Stated goal –
Gather every line that includes the word "Blender", please.

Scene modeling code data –
-- -- --
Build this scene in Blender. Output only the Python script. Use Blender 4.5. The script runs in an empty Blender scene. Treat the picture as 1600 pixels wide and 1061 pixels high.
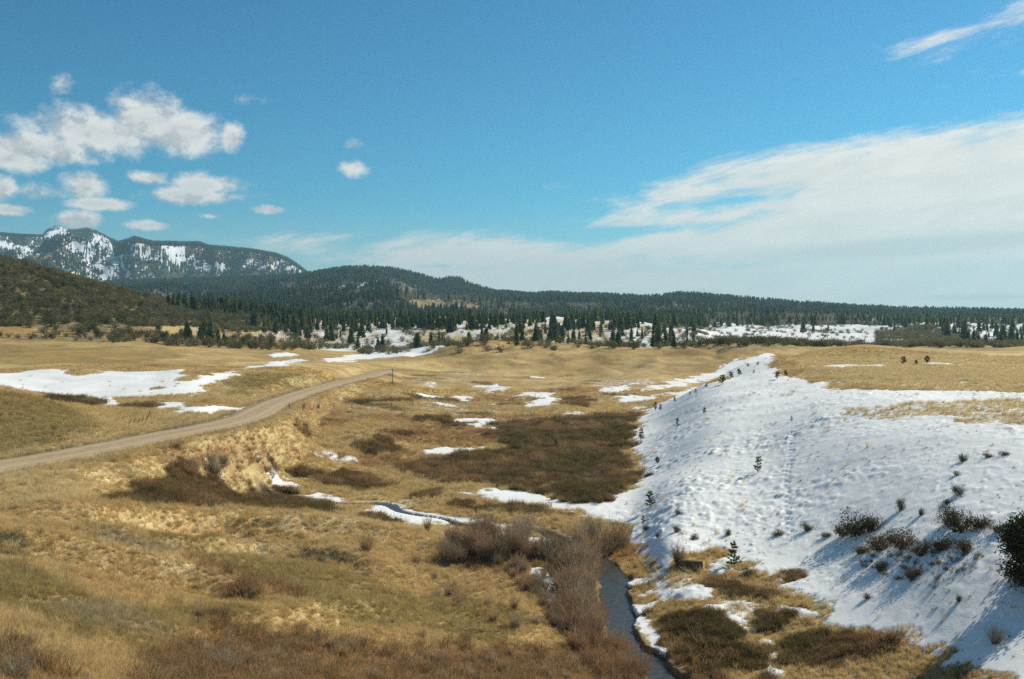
import bpy, math, random
import numpy as np
from mathutils import Vector

PI = math.pi
rng = np.random.default_rng(7)
random.seed(7)
sc = bpy.context.scene
F = 1556.0            # focal length in photo pixels (photo 1600 wide)
V0 = 500.0            # photo row of the true horizon
EYE = 20.0            # eye height above the creek

# ------------------------------------------------------------------ camera
cam_d = bpy.data.cameras.new('camera')
cam = bpy.data.objects.new('camera', cam_d)
sc.collection.objects.link(cam)
cam.location = (0, 0, EYE)
cam.rotation_euler = (PI / 2, 0, 0)
cam_d.sensor_width = 36
cam_d.lens = 36 * F / 1600
cam_d.shift_y = -(530.5 - V0) / 1600
cam_d.clip_start = 0.5
cam_d.clip_end = 40000
sc.camera = cam

# ------------------------------------------------------------------ light
SUN_AZ, SUN_EL = math.radians(55), math.radians(34)
sun_d = bpy.data.lights.new('sun', 'SUN')
sun_d.energy = 5.0
sun_d.angle = math.radians(0.5)
sun_d.color = (1.0, 0.93, 0.79)
sun = bpy.data.objects.new('sun', sun_d)
sc.collection.objects.link(sun)
sdir = Vector((math.cos(SUN_EL) * math.sin(SUN_AZ), math.cos(SUN_EL) * math.cos(SUN_AZ), math.sin(SUN_EL)))
sun.rotation_euler = sdir.to_track_quat('Z', 'Y').to_euler()
sun.location = (0, 0, 400)
sc.view_settings.view_transform = 'Standard'
sc.view_settings.look = 'None'
sc.view_settings.gamma = 1
sc.view_settings.use_curve_mapping = False
sc.view_settings.exposure = 0.12
SKY_STRENGTH = 0.088
HAZE = 7.5e-5


class NT:
    """small helper to write node trees"""
    def __init__(s, tree):
        s.t = tree; s.n = tree.nodes; s.l = tree.links
    def new(s, typ, **kw):
        n = s.n.new(typ)
        for k, v in kw.items():
            setattr(n, k, v)
        return n
    def put(s, sock, v):
        if isinstance(v, bpy.types.NodeSocket):
            s.l.new(v, sock)
        elif v is not None:
            sock.default_value = v
    def m(s, op, a, b=None, c=None, clamp=False):
        n = s.n.new('ShaderNodeMath'); n.operation = op; n.use_clamp = clamp
        s.put(n.inputs[0], a); s.put(n.inputs[1], b); s.put(n.inputs[2], c)
        return n.outputs[0]
    def vm(s, op, a, b=None):
        n = s.n.new('ShaderNodeVectorMath'); n.operation = op
        s.put(n.inputs[0], a); s.put(n.inputs[1], b)
        return n.outputs[0]
    def comb(s, x, y, z):
        n = s.n.new('ShaderNodeCombineXYZ')
        s.put(n.inputs[0], x); s.put(n.inputs[1], y); s.put(n.inputs[2], z)
        return n.outputs[0]
    def noise(s, vec, scale, detail=4, rough=0.55, dist=0.0):
        n = s.n.new('ShaderNodeTexNoise')
        s.put(n.inputs['Vector'], vec); s.put(n.inputs['Scale'], scale)
        s.put(n.inputs['Detail'], detail); s.put(n.inputs['Roughness'], rough)
        s.put(n.inputs['Distortion'], dist)
        return n.outputs[0]
    def rng(s, v, a, b, c=0.0, d=1.0, smooth=True):
        n = s.n.new('ShaderNodeMapRange')
        n.interpolation_type = 'SMOOTHSTEP' if smooth else 'LINEAR'
        s.put(n.inputs['Value'], v)
        s.put(n.inputs['From Min'], a); s.put(n.inputs['From Max'], b)
        s.put(n.inputs['To Min'], c); s.put(n.inputs['To Max'], d)
        return n.outputs[0]
    def mix(s, f, a, b, mode='MIX'):
        n = s.n.new('ShaderNodeMix'); n.data_type = 'RGBA'; n.blend_type = mode
        s.put(n.inputs[0], f)
        s.put(n.inputs[6], a if isinstance(a, bpy.types.NodeSocket) else (*a, 1))
        s.put(n.inputs[7], b if isinstance(b, bpy.types.NodeSocket) else (*b, 1))
        return n.outputs[2]


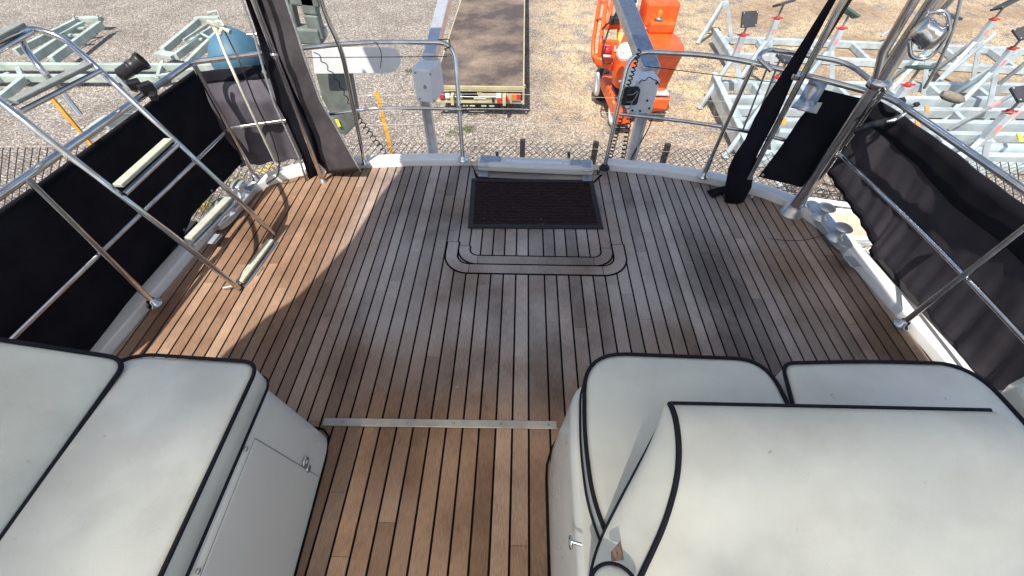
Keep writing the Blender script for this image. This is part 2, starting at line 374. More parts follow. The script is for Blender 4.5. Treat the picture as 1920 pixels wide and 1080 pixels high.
    def build(s, name, mat, parent=None, bevel=0.0, tone=False, seg=2, fix=True):
        me = bpy.data.meshes.new(name)
        if parent is not None: off = wloc(parent)
        else:
            xs = [p.x for p in s.v]; ys = [p.y for p in s.v]; zs = [p.z for p in s.v]
            off = Vector(((min(xs) + max(xs)) / 2, (min(ys) + max(ys)) / 2, min(zs)))
        me.from_pydata([p - off for p in s.v], [], s.f)
        me.polygons.foreach_set('use_smooth', s.sm)
        if tone:
            a = me.attributes.new('tone', 'FLOAT', 'FACE'); a.data.foreach_set('value', s.tone)
        if fix:
            bm = bmesh.new(); bm.from_mesh(me)
            if bevel: bmesh.ops.remove_doubles(bm, verts=bm.verts, dist=1e-5)
            bmesh.ops.recalc_face_normals(bm, faces=bm.faces); bm.to_mesh(me); bm.free()
        me.materials.append(M[mat] if isinstance(mat, str) else mat); me.update()
        o = bpy.data.objects.new(name, me); C.objects.link(o)
        if parent is not None: o.parent = parent
        else: o.location = off
        if bevel:
            b = o.modifiers.new('bevel', 'BEVEL'); b.width = bevel; b.segments = seg; b.limit_method = 'ANGLE'; b.angle_limit = R_(40); b.harden_normals = False
        return o
def fillet(pts, rad, n=6, closed=False):
    pts = [Vector(p) for p in pts]; N = len(pts); out = []
    rads = rad if isinstance(rad, (list, tuple)) else [rad] * N
    for i in range(N):
        if not closed and i in (0, N - 1): out.append(pts[i]); continue
        p, a, b_ = pts[i], pts[i - 1], pts[(i + 1) % N]
        da, db = (a - p), (b_ - p); r = min(rads[i], da.length * 0.49, db.length * 0.49)
        if r < 1e-4: out.append(p); continue
        p0, p1 = p + da.normalized() * r, p + db.normalized() * r
        for k in range(n + 1):
            t = k / n; out.append(p0 * (1 - t) ** 2 + p * 2 * t * (1 - t) + p1 * t * t)
    return out
def inset(poly, d):
    """move a closed CCW outline inwards by d (2-D)"""
    N = len(poly); out = []
    for i in range(N):
        a, p, b_ = poly[i - 1], poly[i], poly[(i + 1) % N]
        t = Vector((b_[0] - a[0], b_[1] - a[1])); t = t.normalized() if t.length > 1e-9 else Vector((1, 0))
        out.append((p[0] - t.y * d, p[1] + t.x * d))
    return out
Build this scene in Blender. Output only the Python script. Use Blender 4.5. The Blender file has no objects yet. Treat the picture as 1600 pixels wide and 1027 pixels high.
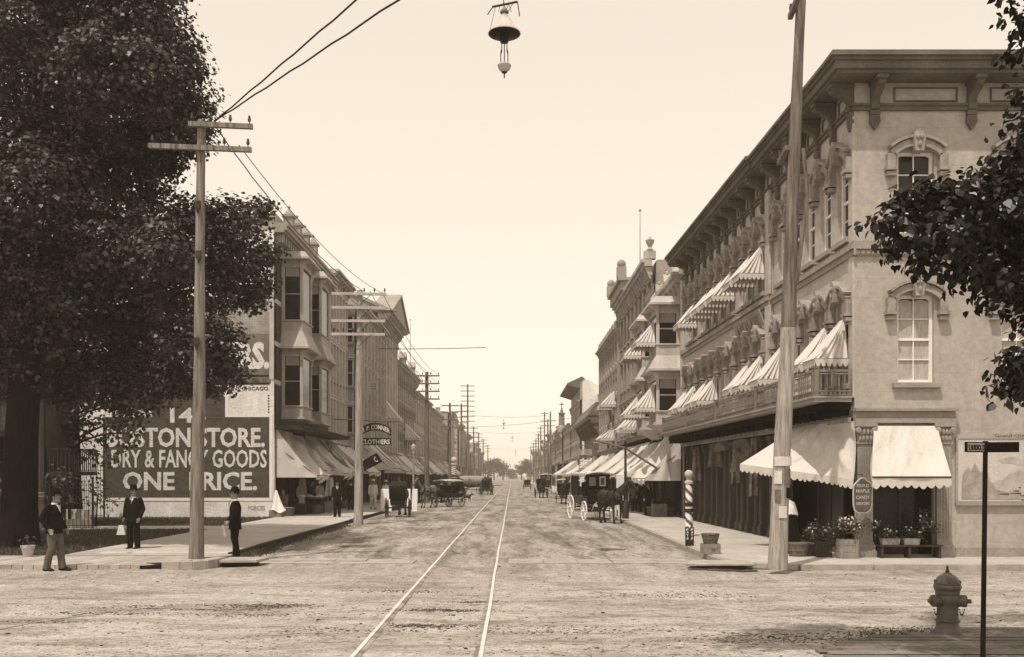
import bpy, bmesh, math, random
import numpy as np
from mathutils import Vector, Matrix, noise

rnd = random.Random(7)
C = bpy.context.scene.collection
SC = bpy.context.scene
R = math.radians
PI = math.pi
FPX = 1500.0          # focal length in photo pixels
HZ = 743.0            # horizon row
EYE = 2.1

# ------------------------------------------------------------------ camera, world, sun
cam_d = bpy.data.cameras.new('camera')
cam = bpy.data.objects.new('camera', cam_d)
C.objects.link(cam)
cam.location = (0, 0, EYE)
cam.rotation_euler = (R(90), 0, 0)
cam_d.sensor_width = 36
cam_d.lens = 36 * FPX / 1600
cam_d.shift_y = (HZ - 513.5) / 1600
cam_d.clip_start = 0.1
cam_d.clip_end = 4000
SC.camera = cam

SUN_EL = R(64)
SUN_DIR = Vector((0.50, 0.866, 0))          # the way the light travels over the ground
sun_d = bpy.data.lights.new('sun', 'SUN')
sun_d.energy = 3.4
sun_d.angle = R(0.6)
sun_d.color = (1.0, 0.92, 0.80)
sun = bpy.data.objects.new('sun', sun_d)
C.objects.link(sun)
tr = Vector((SUN_DIR.x * math.cos(SUN_EL), SUN_DIR.y * math.cos(SUN_EL), -math.sin(SUN_EL)))
sun.rotation_euler = tr.to_track_quat('-Z', 'Y').to_euler()
sun.location = (-20, -30, 60)

world = bpy.data.worlds.new('World')
SC.world = world
world.use_nodes = True
nt = world.node_tree
nt.nodes.clear()
w_out = nt.nodes.new('ShaderNodeOutputWorld')
w_bg = nt.nodes.new('ShaderNodeBackground')
w_sky = nt.nodes.new('ShaderNodeTexSky')
w_sky.sky_type = 'NISHITA'
w_sky.sun_disc = False
w_sky.sun_elevation = SUN_EL
w_sky.sun_rotation = math.atan2(-SUN_DIR.x, -SUN_DIR.y)
w_sky.air_density = 1.6
w_sky.dust_density = 1.0
w_bw = nt.nodes.new('ShaderNodeRGBToBW')
w_pow = nt.nodes.new('ShaderNodeMath'); w_pow.operation = 'POWER'; w_pow.inputs[1].default_value = 0.30
w_mul = nt.nodes.new('ShaderNodeMath'); w_mul.operation = 'MULTIPLY'; w_mul.inputs[1].default_value = 4.35
w_tint = nt.nodes.new('ShaderNodeMix'); w_tint.data_type = 'RGBA'; w_tint.blend_type = 'MULTIPLY'
w_tint.inputs[0].default_value = 1.0
w_tint.inputs[7].default_value = (1.0, 0.888, 0.74, 1)     # the print's warm paper tone
nt.links.new(w_sky.outputs[0], w_bw.inputs[0])
nt.links.new(w_bw.outputs[0], w_pow.inputs[0])
nt.links.new(w_pow.outputs[0], w_mul.inputs[0])
nt.links.new(w_mul.outputs[0], w_tint.inputs[6])
nt.links.new(w_tint.outputs[2], w_bg.inputs['Color'])
w_bg.inputs['Strength'].default_value = 0.145
nt.links.new(w_bg.outputs[0], w_out.inputs['Surface'])

SC.view_settings.view_transform = 'Standard'
SC.view_settings.look = 'None'
SC.view_settings.gamma = 1
SC.view_settings.exposure = 0.10
SC.render.engine = 'CYCLES'
SC.cycles.max_bounces = 5
SC.cycles.diffuse_bounces = 3
SC.cycles.transparent_max_bounces = 8
SC.cycles.volume_bounces = 1

# ------------------------------------------------------------------ pixel -> world
def at(px, py, Y):
    return Vector(((px - 800) / FPX * Y, Y, EYE + (HZ - py) / FPX * Y))

def gnd(px, py, z=0.0):
    Y = (EYE - z) * FPX / (py - HZ)
    return Vector(((px - 800) / FPX * Y, Y, z))

# ------------------------------------------------------------------ materials (sepia procedural)
def sep(g, a=1.0):
    g = max(0.0, g)
    k = min(1.0, g) ** 0.5
    return (g * 1.02, g * (0.83 + 0.15 * k), g * (0.64 + 0.32 * k), a)

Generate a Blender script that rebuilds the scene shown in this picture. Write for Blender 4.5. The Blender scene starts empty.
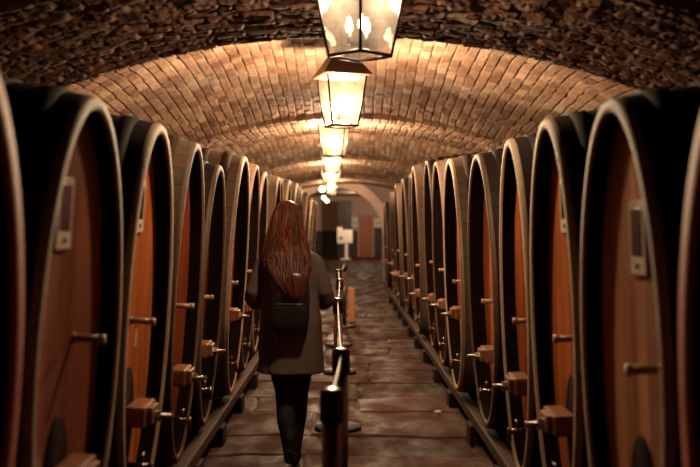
import bpy, bmesh, math, random
import numpy as np
from mathutils import Vector, Matrix
random.seed(7)
RNG = np.random.default_rng(11)
PI = math.pi
SC = bpy.context.scene
COL = SC.collection

# ------------------------------------------------------------------ helpers
class MB:
    """collects geometry for ONE mesh object"""
    def __init__(self):
        self.v = []; self.f = []; self.uv = []; self.smooth = []
    def add(self, verts, faces, uvs=None, smooth=True):
        o = len(self.v)
        self.v += [tuple(p) for p in verts]
        self.uv += list(uvs) if uvs is not None else [(0.0, 0.0)] * len(verts)
        for f in faces:
            self.f.append([o + i for i in f]); self.smooth.append(smooth)
    def box(self, c, s, bev=0.0, rot=None, smooth=False):
        bm = bmesh.new()
        bmesh.ops.create_cube(bm, size=1.0)
        for v in bm.verts:
            v.co = Vector((v.co.x * s[0], v.co.y * s[1], v.co.z * s[2]))
        if bev > 0:
            bmesh.ops.bevel(bm, geom=list(bm.edges), offset=bev, segments=2, affect='EDGES', profile=0.6)
        m = (rot.to_4x4() if rot is not None else Matrix.Identity(4))
        bm.verts.index_update()
        vs = [m @ v.co + Vector(c) for v in bm.verts]
        fs = [[v.index for v in f.verts] for f in bm.faces]
        bm.free()
        self.add(vs, fs, smooth=smooth)
    def rings(self, rings, cap=True, uvs=None, closed_ring=True, smooth=True):
        """loft between equal-length rings of points"""
        n = len(rings[0]); vs = []; u = []
        for k, r in enumerate(rings):
            vs += list(r)
            u += (uvs[k] if uvs else [(i / n, k) for i in range(n)])
        fs = []
        for k in range(len(rings) - 1):
            for i in range(n if closed_ring else n - 1):
                j = (i + 1) % n
                fs.append([k*n+i, k*n+j, (k+1)*n+j, (k+1)*n+i])
        if cap:
            fs.append([i for i in range(n)][::-1])
            fs.append([(len(rings)-1)*n + i for i in range(n)])
        self.add(vs, fs, u, smooth)
    def tube(self, pts, rad, n=12, cap=True, smooth=True):
        pts = [Vector(p) for p in pts]
        if not isinstance(rad, (list, tuple)): rad = [rad] * len(pts)
        rings = []
        t0 = (pts[1] - pts[0]).normalized()
        up = Vector((0, 0, 1)) if abs(t0.z) < .9 else Vector((1, 0, 0))
        a = t0.cross(up).normalized()
        for k, p in enumerate(pts):
            if k == 0: t = t0
            elif k == len(pts) - 1: t = (pts[k] - pts[k-1]).normalized()
            else: t = (pts[k+1] - pts[k-1]).normalized()
            a = (a - t * a.dot(t)).normalized(); b = t.cross(a)
            rings.append([p + (a * math.cos(2*PI*i/n) + b * math.sin(2*PI*i/n)) * rad[k] for i in range(n)])
        self.rings(rings, cap, smooth=smooth)
    def lathe(self, prof, n=24, c=(0, 0, 0), smooth=True, cap=True):
        rings = [[(c[0] + r*math.cos(2*PI*i/n), c[1] + r*math.sin(2*PI*i/n), c[2] + z) for i in range(n)] for r, z in prof]
        self.rings(rings, cap, smooth=smooth)
    def build(self, name, mat=None, parent=None, kind=None):
        me = bpy.data.meshes.new(name)
        me.from_pydata(self.v, [], self.f)
        uvl = me.uv_layers.new(name='UVMap')
        li = np.empty(len(me.loops), dtype=np.int32); me.loops.foreach_get('vertex_index', li)
        uvl.data.foreach_set('uv', np.array(self.uv, dtype=np.float32)[li].ravel())
        me.polygons.foreach_set('use_smooth', self.smooth)
        bm = bmesh.new(); bm.from_mesh(me)
        bmesh.ops.recalc_face_normals(bm, faces=bm.faces)
        bm.to_mesh(me); bm.free()
        if mat: me.materials.append(mat)
        o = bpy.data.objects.new(name, me); COL.objects.link(o)
        if parent: o.parent = parent
        if kind: o['kind'] = kind
        return o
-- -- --
Output of the task –
Build this scene in Blender. Output only the Python script. Use Blender 4.5. The script runs in an empty Blender scene. Treat the picture as 1600 pixels wide and 1061 pixels high.
Keep writing the Blender script for this image. This is part 2, starting at line 374. More parts follow. The script is for Blender 4.5. Treat the picture as 1920 pixels wide and 1080 pixels high.
Build this scene in Blender. Output only the Python script. Use Blender 4.5. The Blender file has no objects yet. Treat the picture as 1600 pixels wide and 1027 pixels high.
Generate a Blender script that rebuilds the scene shown in this picture. Write for Blender 4.5. The Blender scene starts empty.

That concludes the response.